A recent piece in the Economist (A new anthology of essays reconsiders Thomas Piketty’s “Capital”, May 20, 2107) ends with these words: "Economists set themselves too easy, too useless a task if they can describe how capitalism works only when politics is unchanging."
The article reviews After Piketty: The Agenda for Economics and Inequality a book that collects reactions by several economists to Piketty's Capital in the Twenty-First Century and it's central thesis that historically, the rate of return on capital has been greater than the growth rate.
The closing words of the review reaffirm a pet idea of mine. The separation of economics and politics is a mistake. In the universities, they're different departments. You'll hear no end of the Chicago-school lament that, "If the government would just stay out of the way, the economy would sort itself out!"

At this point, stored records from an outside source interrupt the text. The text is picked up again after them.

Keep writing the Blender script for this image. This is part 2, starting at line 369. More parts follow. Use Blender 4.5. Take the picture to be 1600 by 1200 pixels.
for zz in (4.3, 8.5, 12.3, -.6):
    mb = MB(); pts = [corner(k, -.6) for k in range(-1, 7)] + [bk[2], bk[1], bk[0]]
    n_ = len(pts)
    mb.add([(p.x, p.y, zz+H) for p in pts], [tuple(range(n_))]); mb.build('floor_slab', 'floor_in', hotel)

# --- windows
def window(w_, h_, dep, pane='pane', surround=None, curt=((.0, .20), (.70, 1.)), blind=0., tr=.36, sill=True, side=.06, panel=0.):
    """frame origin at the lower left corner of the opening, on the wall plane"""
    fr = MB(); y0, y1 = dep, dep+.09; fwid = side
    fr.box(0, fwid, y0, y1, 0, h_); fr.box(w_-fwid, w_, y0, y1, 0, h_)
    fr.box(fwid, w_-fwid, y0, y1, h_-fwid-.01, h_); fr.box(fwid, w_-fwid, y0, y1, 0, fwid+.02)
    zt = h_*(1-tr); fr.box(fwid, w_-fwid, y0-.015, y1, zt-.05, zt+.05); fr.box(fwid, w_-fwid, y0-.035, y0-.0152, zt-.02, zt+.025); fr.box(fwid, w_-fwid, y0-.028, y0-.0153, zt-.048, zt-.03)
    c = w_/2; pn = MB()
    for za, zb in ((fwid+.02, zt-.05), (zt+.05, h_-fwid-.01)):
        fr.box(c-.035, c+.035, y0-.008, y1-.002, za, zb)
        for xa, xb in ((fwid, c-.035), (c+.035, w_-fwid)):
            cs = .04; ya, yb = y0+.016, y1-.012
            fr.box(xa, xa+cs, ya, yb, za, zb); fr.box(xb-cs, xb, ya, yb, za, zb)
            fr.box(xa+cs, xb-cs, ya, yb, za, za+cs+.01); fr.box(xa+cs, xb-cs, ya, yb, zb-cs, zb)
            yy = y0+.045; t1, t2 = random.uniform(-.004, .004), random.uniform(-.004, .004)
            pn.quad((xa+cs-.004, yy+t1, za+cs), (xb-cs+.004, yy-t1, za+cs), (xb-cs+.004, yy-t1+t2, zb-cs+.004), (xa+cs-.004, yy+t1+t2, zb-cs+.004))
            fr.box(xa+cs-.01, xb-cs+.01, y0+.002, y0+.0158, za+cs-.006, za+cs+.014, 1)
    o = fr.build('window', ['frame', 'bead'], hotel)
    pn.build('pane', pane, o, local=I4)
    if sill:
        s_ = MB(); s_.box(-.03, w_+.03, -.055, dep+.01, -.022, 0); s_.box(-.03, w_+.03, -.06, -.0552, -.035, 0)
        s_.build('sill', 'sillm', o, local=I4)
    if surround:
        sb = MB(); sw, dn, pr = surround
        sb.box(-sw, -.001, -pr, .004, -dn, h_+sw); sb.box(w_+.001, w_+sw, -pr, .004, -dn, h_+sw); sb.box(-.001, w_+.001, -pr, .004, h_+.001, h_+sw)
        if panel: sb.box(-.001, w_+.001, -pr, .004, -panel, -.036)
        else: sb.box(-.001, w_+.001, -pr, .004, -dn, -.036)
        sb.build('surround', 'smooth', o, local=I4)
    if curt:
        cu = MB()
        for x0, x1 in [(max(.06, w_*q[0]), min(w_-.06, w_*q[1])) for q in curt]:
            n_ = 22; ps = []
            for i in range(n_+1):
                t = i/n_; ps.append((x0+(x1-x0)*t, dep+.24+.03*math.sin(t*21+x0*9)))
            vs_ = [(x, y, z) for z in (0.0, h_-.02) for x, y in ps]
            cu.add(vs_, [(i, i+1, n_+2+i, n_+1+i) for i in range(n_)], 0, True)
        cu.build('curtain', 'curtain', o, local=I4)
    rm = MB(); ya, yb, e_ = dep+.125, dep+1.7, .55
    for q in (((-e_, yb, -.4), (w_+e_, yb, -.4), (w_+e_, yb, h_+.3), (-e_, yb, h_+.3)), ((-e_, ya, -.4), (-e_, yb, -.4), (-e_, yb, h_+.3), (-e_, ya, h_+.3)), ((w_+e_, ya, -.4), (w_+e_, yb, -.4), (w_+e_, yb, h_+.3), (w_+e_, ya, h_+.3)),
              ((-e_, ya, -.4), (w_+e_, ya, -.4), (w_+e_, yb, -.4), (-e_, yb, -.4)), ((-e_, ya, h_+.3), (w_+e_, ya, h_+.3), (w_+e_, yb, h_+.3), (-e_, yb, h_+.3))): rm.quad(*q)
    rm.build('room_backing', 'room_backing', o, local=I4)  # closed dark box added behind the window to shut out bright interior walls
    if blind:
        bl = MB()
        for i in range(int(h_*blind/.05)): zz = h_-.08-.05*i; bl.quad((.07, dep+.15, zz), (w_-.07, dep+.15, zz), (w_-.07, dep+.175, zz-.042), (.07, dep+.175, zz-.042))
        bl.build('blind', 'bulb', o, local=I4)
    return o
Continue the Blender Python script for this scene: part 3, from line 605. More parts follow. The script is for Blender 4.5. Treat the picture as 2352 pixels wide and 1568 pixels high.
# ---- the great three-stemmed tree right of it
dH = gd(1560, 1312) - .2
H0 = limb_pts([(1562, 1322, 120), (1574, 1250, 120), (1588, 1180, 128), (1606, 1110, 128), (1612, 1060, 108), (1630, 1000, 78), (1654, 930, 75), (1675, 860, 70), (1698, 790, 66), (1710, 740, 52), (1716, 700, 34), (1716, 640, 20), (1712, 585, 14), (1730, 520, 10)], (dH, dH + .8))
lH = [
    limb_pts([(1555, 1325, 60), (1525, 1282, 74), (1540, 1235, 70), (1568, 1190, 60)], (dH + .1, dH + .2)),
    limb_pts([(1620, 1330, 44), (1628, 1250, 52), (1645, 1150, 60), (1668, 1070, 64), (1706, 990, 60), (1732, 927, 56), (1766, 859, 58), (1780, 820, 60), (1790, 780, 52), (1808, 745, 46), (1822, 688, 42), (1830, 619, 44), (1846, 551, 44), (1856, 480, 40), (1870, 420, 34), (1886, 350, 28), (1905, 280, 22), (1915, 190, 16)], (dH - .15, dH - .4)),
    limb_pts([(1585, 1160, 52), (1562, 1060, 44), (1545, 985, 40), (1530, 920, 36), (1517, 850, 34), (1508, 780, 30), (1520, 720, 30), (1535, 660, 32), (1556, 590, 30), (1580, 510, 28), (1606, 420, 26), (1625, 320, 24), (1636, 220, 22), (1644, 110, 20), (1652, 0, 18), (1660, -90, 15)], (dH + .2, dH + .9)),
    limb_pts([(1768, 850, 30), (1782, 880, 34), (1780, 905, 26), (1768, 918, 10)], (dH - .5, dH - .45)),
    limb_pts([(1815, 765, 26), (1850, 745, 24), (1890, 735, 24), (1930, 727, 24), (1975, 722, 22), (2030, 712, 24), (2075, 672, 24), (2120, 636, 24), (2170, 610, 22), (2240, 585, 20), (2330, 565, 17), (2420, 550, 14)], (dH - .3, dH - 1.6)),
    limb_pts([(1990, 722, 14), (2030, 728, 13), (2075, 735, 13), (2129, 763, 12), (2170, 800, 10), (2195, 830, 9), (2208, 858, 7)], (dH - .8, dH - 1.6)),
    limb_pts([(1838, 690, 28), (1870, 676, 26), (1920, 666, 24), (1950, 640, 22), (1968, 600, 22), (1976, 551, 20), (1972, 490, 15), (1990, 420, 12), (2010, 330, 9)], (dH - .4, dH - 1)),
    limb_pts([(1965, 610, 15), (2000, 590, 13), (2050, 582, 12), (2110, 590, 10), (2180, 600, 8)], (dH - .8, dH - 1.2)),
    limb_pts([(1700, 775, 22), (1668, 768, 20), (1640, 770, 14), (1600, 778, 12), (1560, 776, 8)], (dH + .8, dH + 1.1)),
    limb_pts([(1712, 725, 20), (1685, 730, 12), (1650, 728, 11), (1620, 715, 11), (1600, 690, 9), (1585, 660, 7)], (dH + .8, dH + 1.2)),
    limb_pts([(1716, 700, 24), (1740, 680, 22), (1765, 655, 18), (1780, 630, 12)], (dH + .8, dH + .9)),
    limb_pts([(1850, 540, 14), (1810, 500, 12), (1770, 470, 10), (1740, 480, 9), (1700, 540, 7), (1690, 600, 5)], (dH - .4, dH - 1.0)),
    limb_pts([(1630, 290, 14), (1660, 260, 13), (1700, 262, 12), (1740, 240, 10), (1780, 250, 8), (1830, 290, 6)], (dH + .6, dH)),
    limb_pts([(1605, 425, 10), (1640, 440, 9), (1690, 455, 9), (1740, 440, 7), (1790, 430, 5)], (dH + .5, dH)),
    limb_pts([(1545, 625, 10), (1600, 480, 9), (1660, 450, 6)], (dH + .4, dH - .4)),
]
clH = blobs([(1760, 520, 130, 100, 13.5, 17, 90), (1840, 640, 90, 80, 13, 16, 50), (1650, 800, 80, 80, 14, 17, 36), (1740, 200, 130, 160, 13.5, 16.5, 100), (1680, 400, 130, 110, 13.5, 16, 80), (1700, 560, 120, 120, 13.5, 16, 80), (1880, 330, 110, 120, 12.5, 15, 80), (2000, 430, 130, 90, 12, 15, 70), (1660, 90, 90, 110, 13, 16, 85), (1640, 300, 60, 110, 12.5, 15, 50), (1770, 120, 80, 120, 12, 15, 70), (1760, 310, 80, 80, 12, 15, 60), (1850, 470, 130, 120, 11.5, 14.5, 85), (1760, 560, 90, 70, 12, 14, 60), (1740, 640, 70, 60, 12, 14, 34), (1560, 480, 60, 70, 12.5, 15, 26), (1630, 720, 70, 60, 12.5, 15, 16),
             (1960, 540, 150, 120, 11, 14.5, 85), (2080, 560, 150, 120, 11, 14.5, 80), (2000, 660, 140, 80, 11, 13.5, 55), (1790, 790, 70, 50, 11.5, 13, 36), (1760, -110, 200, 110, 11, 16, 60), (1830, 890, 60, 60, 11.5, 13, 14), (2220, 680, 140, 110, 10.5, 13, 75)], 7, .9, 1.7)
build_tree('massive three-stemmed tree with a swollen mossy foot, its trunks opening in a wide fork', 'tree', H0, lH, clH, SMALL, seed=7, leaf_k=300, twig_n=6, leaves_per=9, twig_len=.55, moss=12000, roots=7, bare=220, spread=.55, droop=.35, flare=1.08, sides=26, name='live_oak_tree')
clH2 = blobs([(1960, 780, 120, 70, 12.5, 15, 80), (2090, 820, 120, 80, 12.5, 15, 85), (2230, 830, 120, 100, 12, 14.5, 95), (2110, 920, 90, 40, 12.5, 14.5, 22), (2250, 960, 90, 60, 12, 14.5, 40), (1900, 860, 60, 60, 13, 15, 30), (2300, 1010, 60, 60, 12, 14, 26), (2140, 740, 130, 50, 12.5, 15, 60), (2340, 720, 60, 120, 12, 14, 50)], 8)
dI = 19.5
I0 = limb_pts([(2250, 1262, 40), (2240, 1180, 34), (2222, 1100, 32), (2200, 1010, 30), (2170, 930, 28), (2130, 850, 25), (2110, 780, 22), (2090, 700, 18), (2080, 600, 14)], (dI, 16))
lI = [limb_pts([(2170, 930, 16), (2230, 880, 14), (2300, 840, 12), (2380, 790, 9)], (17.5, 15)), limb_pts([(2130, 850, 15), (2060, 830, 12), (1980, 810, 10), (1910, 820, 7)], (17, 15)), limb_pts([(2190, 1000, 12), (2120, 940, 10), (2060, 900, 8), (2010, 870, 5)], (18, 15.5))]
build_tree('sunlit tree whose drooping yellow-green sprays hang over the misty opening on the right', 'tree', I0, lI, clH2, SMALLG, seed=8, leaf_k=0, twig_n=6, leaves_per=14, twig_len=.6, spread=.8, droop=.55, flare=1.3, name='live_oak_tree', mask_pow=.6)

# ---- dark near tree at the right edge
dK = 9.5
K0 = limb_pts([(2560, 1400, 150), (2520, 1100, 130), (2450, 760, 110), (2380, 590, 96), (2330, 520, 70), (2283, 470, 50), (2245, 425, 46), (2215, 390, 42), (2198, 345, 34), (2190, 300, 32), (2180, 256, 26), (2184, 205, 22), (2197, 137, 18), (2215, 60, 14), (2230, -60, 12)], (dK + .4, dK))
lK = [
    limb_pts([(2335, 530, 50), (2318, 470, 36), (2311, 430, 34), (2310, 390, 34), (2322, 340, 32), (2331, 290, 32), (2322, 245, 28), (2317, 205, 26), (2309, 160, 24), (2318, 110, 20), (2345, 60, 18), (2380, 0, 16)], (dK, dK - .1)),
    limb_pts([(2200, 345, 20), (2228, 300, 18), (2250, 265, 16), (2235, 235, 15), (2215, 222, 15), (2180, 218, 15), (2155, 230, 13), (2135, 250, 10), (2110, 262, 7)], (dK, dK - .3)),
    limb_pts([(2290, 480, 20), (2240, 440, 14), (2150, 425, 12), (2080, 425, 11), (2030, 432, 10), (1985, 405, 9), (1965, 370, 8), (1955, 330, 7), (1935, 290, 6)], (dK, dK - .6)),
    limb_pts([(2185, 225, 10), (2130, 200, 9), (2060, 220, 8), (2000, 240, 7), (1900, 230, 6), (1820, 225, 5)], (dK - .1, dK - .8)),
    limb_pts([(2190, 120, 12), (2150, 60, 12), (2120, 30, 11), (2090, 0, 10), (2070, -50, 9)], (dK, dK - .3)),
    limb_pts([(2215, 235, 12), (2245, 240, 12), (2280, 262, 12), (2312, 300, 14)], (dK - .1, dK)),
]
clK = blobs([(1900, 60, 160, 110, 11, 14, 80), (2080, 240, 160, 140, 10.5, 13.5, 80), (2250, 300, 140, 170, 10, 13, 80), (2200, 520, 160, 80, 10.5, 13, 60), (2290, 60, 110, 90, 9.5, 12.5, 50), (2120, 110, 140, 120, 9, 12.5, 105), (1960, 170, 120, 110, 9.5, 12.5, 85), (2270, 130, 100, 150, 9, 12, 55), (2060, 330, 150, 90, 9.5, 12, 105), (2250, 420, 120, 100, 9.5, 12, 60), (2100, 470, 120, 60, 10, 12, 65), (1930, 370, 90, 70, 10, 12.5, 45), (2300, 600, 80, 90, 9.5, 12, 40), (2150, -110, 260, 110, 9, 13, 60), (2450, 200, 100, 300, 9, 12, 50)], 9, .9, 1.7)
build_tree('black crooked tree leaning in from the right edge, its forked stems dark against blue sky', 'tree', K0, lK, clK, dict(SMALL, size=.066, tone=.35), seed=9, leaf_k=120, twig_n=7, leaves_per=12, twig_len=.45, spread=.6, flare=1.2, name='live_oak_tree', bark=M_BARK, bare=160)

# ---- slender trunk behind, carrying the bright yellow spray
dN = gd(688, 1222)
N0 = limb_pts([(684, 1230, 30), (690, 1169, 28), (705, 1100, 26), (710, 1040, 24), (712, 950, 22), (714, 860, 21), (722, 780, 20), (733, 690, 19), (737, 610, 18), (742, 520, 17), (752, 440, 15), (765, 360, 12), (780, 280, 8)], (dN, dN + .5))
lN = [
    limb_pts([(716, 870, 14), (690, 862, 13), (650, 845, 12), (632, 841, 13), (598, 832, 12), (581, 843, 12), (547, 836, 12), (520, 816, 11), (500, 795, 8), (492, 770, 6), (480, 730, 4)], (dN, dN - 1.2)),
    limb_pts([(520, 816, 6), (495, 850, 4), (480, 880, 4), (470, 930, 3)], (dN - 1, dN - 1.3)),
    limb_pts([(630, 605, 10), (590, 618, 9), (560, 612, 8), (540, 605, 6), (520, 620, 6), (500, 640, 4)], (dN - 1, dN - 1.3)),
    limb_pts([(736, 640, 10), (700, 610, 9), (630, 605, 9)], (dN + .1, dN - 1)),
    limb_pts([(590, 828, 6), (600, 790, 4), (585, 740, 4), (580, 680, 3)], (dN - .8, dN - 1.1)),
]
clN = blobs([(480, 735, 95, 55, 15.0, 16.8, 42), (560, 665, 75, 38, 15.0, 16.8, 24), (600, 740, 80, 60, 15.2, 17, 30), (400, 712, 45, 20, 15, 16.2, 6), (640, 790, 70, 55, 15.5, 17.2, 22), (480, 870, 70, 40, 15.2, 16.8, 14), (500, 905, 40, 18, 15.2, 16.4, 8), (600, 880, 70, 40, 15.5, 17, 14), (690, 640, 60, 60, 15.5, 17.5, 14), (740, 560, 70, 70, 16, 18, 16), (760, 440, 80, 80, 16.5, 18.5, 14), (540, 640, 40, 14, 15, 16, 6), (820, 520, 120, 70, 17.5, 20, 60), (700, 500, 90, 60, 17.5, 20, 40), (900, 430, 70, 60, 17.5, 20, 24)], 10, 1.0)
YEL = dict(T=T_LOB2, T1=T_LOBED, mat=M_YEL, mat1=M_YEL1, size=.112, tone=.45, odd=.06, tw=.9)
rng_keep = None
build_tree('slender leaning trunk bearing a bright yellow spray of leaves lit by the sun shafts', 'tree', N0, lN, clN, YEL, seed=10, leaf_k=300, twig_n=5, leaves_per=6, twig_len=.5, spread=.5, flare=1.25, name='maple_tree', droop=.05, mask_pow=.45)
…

But, power and money are fungible. Money can buy access to power and influence over its exercise. The existence of the lobbying industry proves it. And, power can be used to acquire wealth in ways ranging from taxation to the business empire of the Iranian Revolutionary Guard. Power and wealth are two sides to the same coin. What is money other than the power to command resources?
From another point of view, both the economy and the political sphere are complex systems. Characteristics of such systems include that they are composed of many densely connected interacting parts and that they exhibit direct and indirect reactions to any perturbation. Second and higher order effects are significant, sometimes even dominant. Politics and money are deeply interconnected, and there's no reason to suppose the propagation of effects would politely stop at the border.
Imagining the economy in isolation from politics can be useful, the way a frictionless plane is useful in physics - as a device to make the math easier. But it shouldn't be forgotten that in reality there's no such thing.